Teaching Artist practice evolves.

When I began working with elders, organizational training emphasized adapting facilitation for physical capacity and care needs. Important, but incomplete. It did not account for:

  • First aid certification, and
  • Care steps like locating defibrillators before a session begins

In environmental education work, I sought:

  • Master Naturalist training
  • Master Gardener training

This is not “extra.”

It is a professional responsibility.

It is how Teaching Artists remain accountable to the environments they enter, and how their practice deepens over time.

# What Gets Counted—and What Doesn’t

When compensation is structured around contact hours alone, most of the work disappears from compensation structures. 

Planning disappears.

Travel disappears.

Safety disappears.

Emotional labor disappears.

But the work does not.

And when it is not compensated, the cost is absorbed by the artist.

That subsidy is built into the system.

# Why This Matters

This is not only a question of equity.

It is a question of responsibility.

To artists.

To participants.

To communities.

When invisible labor is normalized:

  • compensation appears adequate when it is not
  • expectations drift away from reality
  • burnout accelerates
  • experienced Teaching Artists leave the field

And when they leave, what is lost is not only capacity, but continuity, trust, and depth of practice.

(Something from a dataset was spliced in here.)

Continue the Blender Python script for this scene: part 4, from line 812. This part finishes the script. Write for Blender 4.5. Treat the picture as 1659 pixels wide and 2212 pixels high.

Communities feel that loss, even if it is not immediately named.

# What This Reveals

The issue is not that Teaching Artists are undertrained.

It is that the full scope of the work is structurally unrecognized.

And when labor is unrecognized, it cannot be fully resourced.

That is not an oversight.

It is a design choice.

# What Comes Next

In the next post in this series, I’ll explore how fragmentation in the field makes it difficult to collectively name these conditions.  Because fragmentation among workers shapes what is possible to change.

Visibility is only the first step.

The harder question is how to act on what we see.